Wednesday, April 22, 2020

Westrop and Smith on the World Vision Terror Finance Scandal - Gary C. Gambill


by Gary C. Gambill

Westrop -- stumbled upon this revelation while routinely monitoring the government database USAspending.gov


Sam Westrop, director of the Middle East Forum's Islamist Watch project, and Clifford Smith, the director of its Washington Project, spoke to participants in an April 3 webinar (video) about their investigation into the Obama administration's funding of an Al-Qaeda-linked Islamist charity vis-à-vis the anti-Israel evangelical aid charity World Vision.

Westrop, who has uncovered federal grants worth at least $40 million going to Islamist groups over the last decade, stumbled upon this revelation while routinely monitoring the government database USAspending.gov. In 2014, the U.S. Agency for International Development (USAID), awarded $723,000 to the global evangelical charity World Vision to improve water, sanitation, hygiene and food security in Sudan's Blue Nile region, $200,000 of which World Vision awarded to the Islamic Relief Agency (ISRA), a charity designated by the U.S. government as a terrorist supporting entity in 2004.

"We assumed it must be a mistake ... So we wrote to ... USAID to ask them about it," Westrop recounted. "Sure enough, they came back and said, 'No, no, no, this is a mistake. This is another group. It's not related to the Sudanese group that's designated as a terrorist organization. You're mistaken.'"

Sam Westrop (left), Clifford Smith (right)


Suspicious of this answer, Westrop and Smith filed Freedom of Information Act (FOIA) requests, submitted additional inquiries, and used a contact in Sudan to seek further confirmation that the address listed in the USAID grant matched that of the terror charity. "Just as our Freedom of Information Act [request] was about to yield something and we were pursuing USAID through the courts, we got a return call from the federal government saying, 'Actually we made a mistake when we told you before that there was no link. This is indeed a designated terrorist organization that has received government monies, and here's how it happened.'"

Investigating further, they discovered that World Vision has had a "systemic problem" with getting too close to terrorists. "This is not the first time they've gotten caught doing something like this. It's the third that we know of. They have gotten caught before funding the PFLP [Popular Front for the Liberation of Palestine] ... [and] they have also funded Hamas," said Smith.

Emails obtained by Westrop and Smith through additional FOIA requests showed that senior Obama administration officials knowingly authorized a payment of more than $120,000 from World Vision to ISRA after being made aware of its terrorist links and sought a Treasury Department review of ISRA's terrorist status (which was ultimately confirmed).

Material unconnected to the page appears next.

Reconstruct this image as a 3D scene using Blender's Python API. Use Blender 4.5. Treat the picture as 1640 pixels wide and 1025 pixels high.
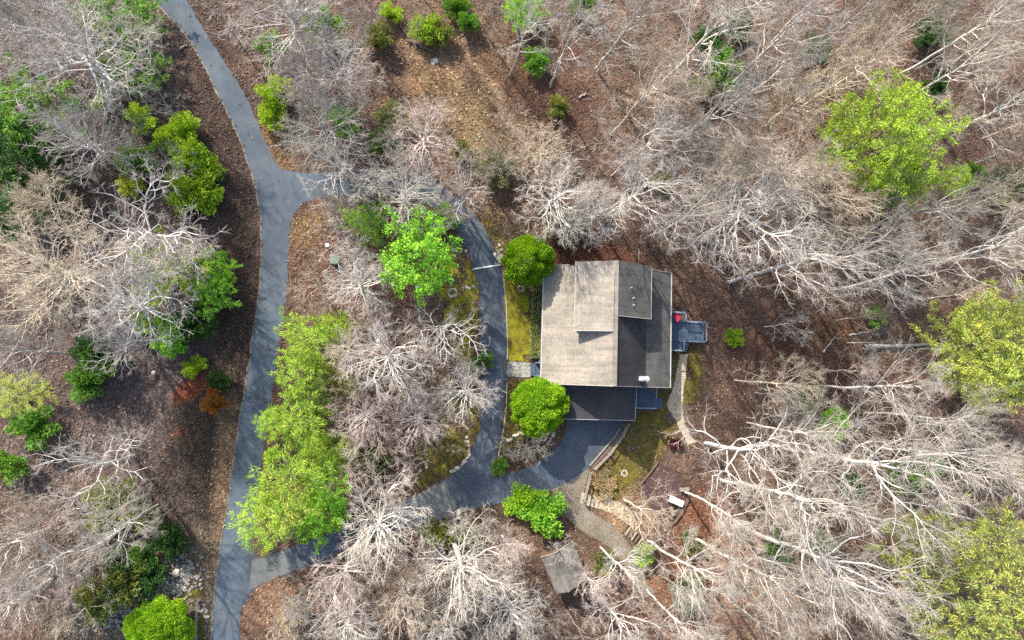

ISRA also received funds from the UN and other Western governments. Although ISRA now appears to have been shut down, Westrop cautioned that there are many other Islamist charities seeking "to take Western government funds and to exploit the goodwill of donors all around the world."
The original clue to this whole issue was just sitting in a public database that anyone could have seen. We came across it by accident and we followed it up. But it makes us wonder what else is out there sitting in a government database, just waiting to be discovered, as it relates to radical Islam, the spread of jihadism and terror finance around the world.
Asked why the U.S. government gives money to foreign NGOs at all, Westrop explained that "there are good reasons ... if one accepts that international development should be a key part of the government's function ... [They] may have contacts and the infrastructure in places the federal government simply does not." But "the accountability, the transparency and the checks to make sure that no radical or violently inclined group ever receives a single cent of American taxpayer dollars, must be so strong that they can never possibly be broken."
We must "make sure that no radical or violently inclined group ever receives a single cent of American taxpayer dollars."


Smith added that merely not having documented terror ties is too low a threshold. "Right now anybody can give money to anybody as long as they're not a black hat – as long as they're not a designated terrorist organization – even though in this case, even that happened," he said. "If you're a foreign company that's going to be getting U.S. taxpayer dollars, you should have to get a white hat, preemptively, in my opinion, to show that you are a good organization ... What we really need is a clamp-down on funds that are going to groups that are ideologically extremist."